Records provided =
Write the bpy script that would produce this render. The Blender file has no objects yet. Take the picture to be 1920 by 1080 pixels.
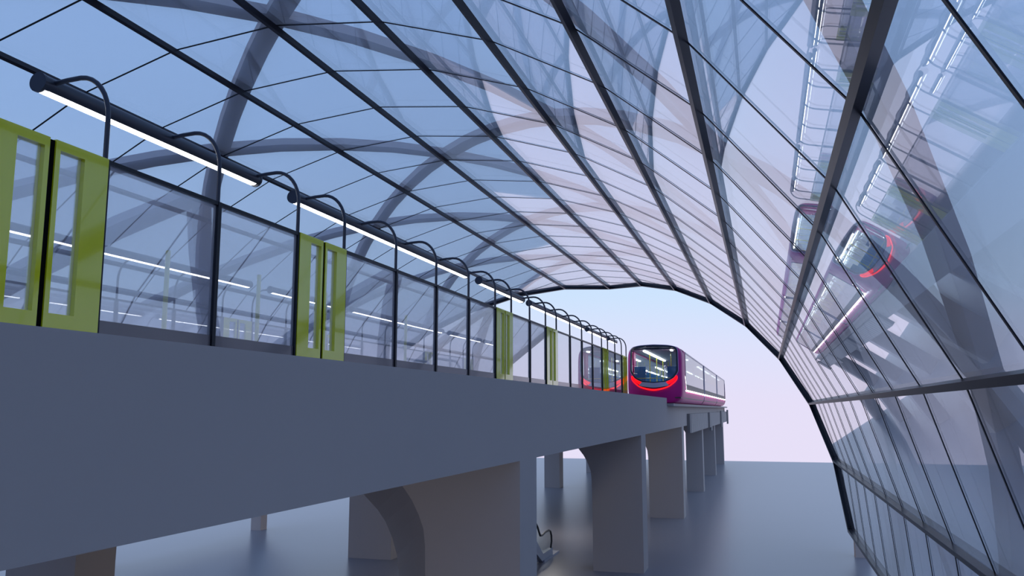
import bpy, bmesh, math
from mathutils import Vector, Matrix

# ------------------------------------------------------------------ camera model
F_PX = 1595.3
VX, VY = 1433.34, 767.05
U = 3.0                 # one canopy bay in metres
GB = -2.145             # ground level in bays, relative to the eye
dv = Vector((VX - 960, 540 - VY, F_PX)).normalized()
wv = Vector((0, dv.z, -dv.y)).normalized()
rv = wv.cross(dv)
def N(px, py):
    q = Vector((px - 960, 540 - py, F_PX)); q /= q.dot(dv)
    return q.dot(rv), q.dot(wv)
def P(a, b, z): return Vector((a * U, z * U, (b - GB) * U))
def AT(px, py, z):
    a, b = N(px, py); return (a * z, b * z)

scene = bpy.context.scene
col = scene.collection
cam_d = bpy.data.cameras.new('camera'); cam = bpy.data.objects.new('camera', cam_d); col.objects.link(cam)
cam_d.sensor_width = 36; cam_d.lens = F_PX / 1920 * 36; cam_d.clip_end = 1000
M = Matrix(((rv.x, rv.y, -rv.z), (dv.x, dv.y, -dv.z), (wv.x, wv.y, -wv.z)))
cam.matrix_world = Matrix.Translation(P(0, 0, 0)) @ M.to_4x4()
scene.camera = cam

# ------------------------------------------------------------------ materials
def srgb(r, g, b):
    f = lambda c: (c / 255 / 12.92) if c / 255 <= .04045 else ((c / 255 + .055) / 1.055) ** 2.4
    return (f(r), f(g), f(b), 1)
MATS = {}
def pbr(name, rgb, rough=.5, metal=0, coat=0, noise=0, nscale=1.5, spec=.5):
    m = bpy.data.materials.new(name); m.use_nodes = True; nt = m.node_tree
    p = nt.nodes['Principled BSDF']
    p.inputs['Base Color'].default_value = srgb(*rgb)
    p.inputs['Roughness'].default_value = rough; p.inputs['Metallic'].default_value = metal
    p.inputs['Coat Weight'].default_value = coat; p.inputs['Specular IOR Level'].default_value = spec
    if noise:
        tc = nt.nodes.new('ShaderNodeTexCoord'); n = nt.nodes.new('ShaderNodeTexNoise')
        n.inputs['Scale'].default_value = nscale; n.inputs['Detail'].default_value = 6
        mr = nt.nodes.new('ShaderNodeMapRange')
        mr.inputs['To Min'].default_value = 1 - noise; mr.inputs['To Max'].default_value = 1 + noise
        mx = nt.nodes.new('ShaderNodeVectorMath'); mx.operation = 'SCALE'
        mx.inputs[0].default_value = srgb(*rgb)[:3]
        nt.links.new(tc.outputs['Object'], n.inputs['Vector'])
        nt.links.new(n.outputs['Fac'], mr.inputs['Value'])
        nt.links.new(mr.outputs['Result'], mx.inputs['Scale'])
        nt.links.new(mx.outputs[0], p.inputs['Base Color'])
    MATS[name] = m; return m
def emit(name, rgb, s):
    m = bpy.data.materials.new(name); m.use_nodes = True; nt = m.node_tree
    p = nt.nodes['Principled BSDF']
    p.inputs['Base Color'].default_value = srgb(*rgb)
    p.inputs['Emission Color'].default_value = srgb(*rgb); p.inputs['Emission Strength'].default_value = s
    MATS[name] = m; return m
def glass(name, tint, refl=1.0, f0=.08, haze=0, hazecol=(200, 210, 230), wave=0):
    m = bpy.data.materials.new(name); m.use_nodes = True; nt = m.node_tree; nt.nodes.clear()
    L = nt.links.new
    out = nt.nodes.new('ShaderNodeOutputMaterial')
    tr = nt.nodes.new('ShaderNodeBsdfTransparent'); tr.inputs[0].default_value = (*tint, 1)
    gl = nt.nodes.new('ShaderNodeBsdfGlossy'); gl.inputs['Roughness'].default_value = 0.0
    gl.inputs['Color'].default_value = (refl, refl, refl, 1)
    lw = nt.nodes.new('ShaderNodeLayerWeight')
    pw = nt.nodes.new('ShaderNodeMath'); pw.operation = 'POWER'; pw.inputs[1].default_value = 4.2
    mr = nt.nodes.new('ShaderNodeMapRange'); mr.inputs['To Min'].default_value = f0; mr.inputs['To Max'].default_value = 1
    L(lw.outputs['Facing'], pw.inputs[0]); L(pw.outputs[0], mr.inputs['Value'])
    mx = nt.nodes.new('ShaderNodeMixShader')
    src = tr
    if haze:
        df = nt.nodes.new('ShaderNodeBsdfDiffuse'); df.inputs[0].default_value = srgb(*hazecol)
        tl = nt.nodes.new('ShaderNodeBsdfTranslucent'); tl.inputs[0].default_value = srgb(*hazecol)
        m2 = nt.nodes.new('ShaderNodeMixShader'); m2.inputs[0].default_value = .5
        L(df.outputs[0], m2.inputs[1]); L(tl.outputs[0], m2.inputs[2])
        m3 = nt.nodes.new('ShaderNodeMixShader'); m3.inputs[0].default_value = haze
        L(tr.outputs[0], m3.inputs[1]); L(m2.outputs[0], m3.inputs[2]); src = m3
    if wave:
        tc = nt.nodes.new('ShaderNodeTexCoord'); n = nt.nodes.new('ShaderNodeTexNoise'); n.inputs['Scale'].default_value = .9
        n.inputs['Detail'].default_value = 2
        bp = nt.nodes.new('ShaderNodeBump'); bp.inputs['Strength'].default_value = wave; bp.inputs['Distance'].default_value = .02
        L(tc.outputs['Object'], n.inputs['Vector']); L(n.outputs['Fac'], bp.inputs['Height']); L(bp.outputs[0], gl.inputs['Normal'])
    L(mr.outputs[0], mx.inputs[0]); L(src.outputs[0], mx.inputs[1]); L(gl.outputs[0], mx.inputs[2]); L(mx.outputs[0], out.inputs[0])
    MATS[name] = m; return m

pbr('concrete', (174, 164, 158), .8, noise=.03, nscale=.4)
pbr('ground', (142, 140, 146), .3, noise=.02, nscale=.15, spec=.22)
pbr('steel_dark', (58, 60, 70), .35, .3)
pbr('steel_mid', (50, 48, 54), .3, 0, 0, spec=.08)
pbr('brace', (196, 180, 170), .7, spec=.2)
pbr('black', (6, 6, 7), .6, spec=.05)
pbr('trim_black', (26, 28, 36), .35, .1, spec=.25)
pbr('kick', (118, 108, 108), .12, 0, .2)
pbr('lime', (226, 222, 14), .1, 0, .6, spec=.8)
pbr('platform_top', (190, 188, 190), .35)
pbr('purple', (204, 40, 134), .42, 0, .05, spec=.15)
pbr('pale_trim', (190, 160, 200), .3, .2)
pbr('frame_navy', (22, 30, 42), .3)
pbr('panel_grey', (200, 192, 212), .35)
pbr('panel_dark', (70, 68, 64), .5)
pbr('side_trim', (120, 125, 150), .3, .4)
pbr('inner_white', (175, 180, 190), .6)
pbr('seat_blue', (50, 130, 185), .5)
pbr('rubber', (22, 23, 26), .4)
pbr('step', (90, 92, 98), .4, .6)
pbr('plate', (150, 155, 170), .35, .5)
pbr('rib_panel', (176, 166, 158), .8)
pbr('bracket', (140, 134, 130), .8)
emit('tube', (255, 255, 255), 7)
emit('strip', (255, 255, 255), 7)
emit('tail', (255, 22, 28), 1.3)
emit('tail_block', (255, 10, 12), 1.0)
glass('canopy_glass', (.86, .905, .96), .95, .045, .14, (225, 226, 236))
glass('screen_glass', (.95, .96, .98), .95, .26, .28, (232, 230, 238))
glass('train_glass', (.84, .92, .95), .8, .06)
glass('balustrade_glass', (.86, .92, .9), .9, .08)

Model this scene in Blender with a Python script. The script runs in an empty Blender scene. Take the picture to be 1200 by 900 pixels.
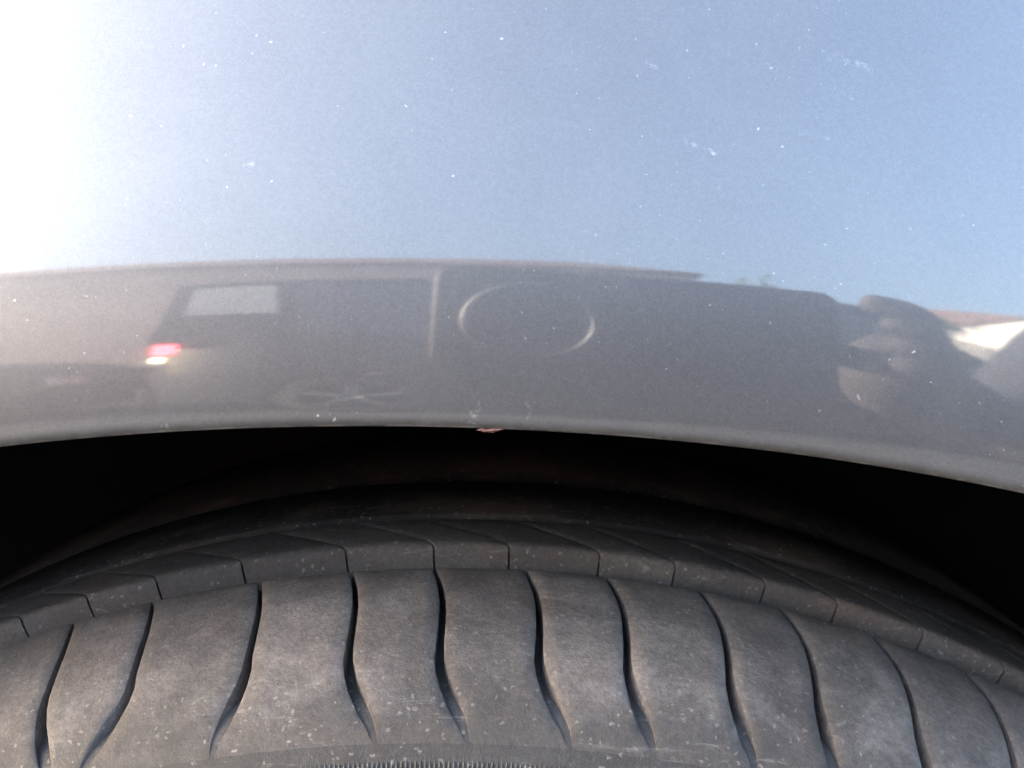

Instruction =
Quote, please, every line of the material above from its start through the line that has "scene.camera = cam", reproducing the words exactly and dropping any images.

Correct result =
Write the bpy script that would produce this render. The Blender file has no objects yet. Take the picture to be 1920 by 1080 pixels.
import bpy, bmesh, math
from mathutils import Vector, Matrix

# ------------------------------------------------------------------ camera model
F_PX = 1595.3
VX, VY = 1433.34, 767.05
U = 3.0                 # one canopy bay in metres
GB = -2.145             # ground level in bays, relative to the eye
dv = Vector((VX - 960, 540 - VY, F_PX)).normalized()
wv = Vector((0, dv.z, -dv.y)).normalized()
rv = wv.cross(dv)
def N(px, py):
    q = Vector((px - 960, 540 - py, F_PX)); q /= q.dot(dv)
    return q.dot(rv), q.dot(wv)
def P(a, b, z): return Vector((a * U, z * U, (b - GB) * U))
def AT(px, py, z):
    a, b = N(px, py); return (a * z, b * z)

scene = bpy.context.scene
col = scene.collection
cam_d = bpy.data.cameras.new('camera'); cam = bpy.data.objects.new('camera', cam_d); col.objects.link(cam)
cam_d.sensor_width = 36; cam_d.lens = F_PX / 1920 * 36; cam_d.clip_end = 1000
M = Matrix(((rv.x, rv.y, -rv.z), (dv.x, dv.y, -dv.z), (wv.x, wv.y, -wv.z)))
cam.matrix_world = Matrix.Translation(P(0, 0, 0)) @ M.to_4x4()
scene.camera = cam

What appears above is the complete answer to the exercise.